With the removal of flavors from the market, next in line may be flavor names, with regulators galvanized by the belief that it is the names more than the flavors that are driving consumers to these products. In that event, it will become increasingly important for manufacturers to be able to present regulators with evidence that their specific-named tobacco-flavored products are not attracting young people and that those named flavors are assisting adults in quitting smoking.

If anyone is inclined to think that this is an unlikely scenario, it is worth remembering that regulatory authorities within the U.S. already involve themselves in determining what words can and cannot be used when referring to tobacco products. Some states already ban the use of food terms when referring to tobacco products, and the Family Smoking Prevention and Tobacco Control Act bans words like mild, light and ultra-light when referring to tobacco products. In the face of such regulatory restrictions, companies replaced the names mild, light and ultra-light with terms such as gold, silver and blue. Research undertaken by Gregory Connolly and Hillel Alpert and published in Tobacco Control in 2014 showed that even in the face of such name-switching, smokers were still able to identify their preferred product.

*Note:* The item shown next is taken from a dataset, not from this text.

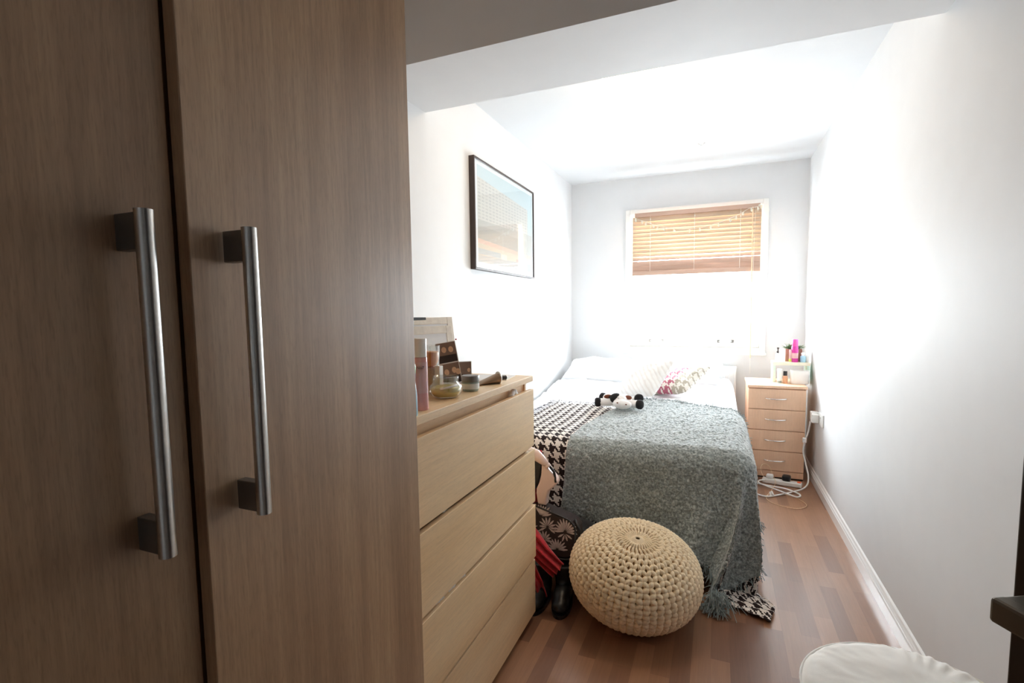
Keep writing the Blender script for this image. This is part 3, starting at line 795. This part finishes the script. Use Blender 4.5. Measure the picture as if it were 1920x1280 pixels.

Within the world of ENDS, some e-liquid manufacturers have already chosen to move away from taste-based flavor names. Bidi Vapor, for example, uses product names such as Winter, Summer, Dawn and Marigold in describing its product range. Years before Bidi opted to anonymize the taste experience in its product names, e-liquid manufacturer Five Pawns opted to use words derived from chess, like Gambit and Grandmaster, to name its products. These are names that convey nothing about the taste or sensorial experience.

In time, there may be a push from the anti-e-cigarette lobby to reduce the variety of tobacco flavor names even further, requiring manufacturers to differentiate their products by numbers alone. Seems unlikely? Probably not for those who remember Players No. 6, No. 10 and No. 555. Flavor names may be the next item on the regulatory hit list.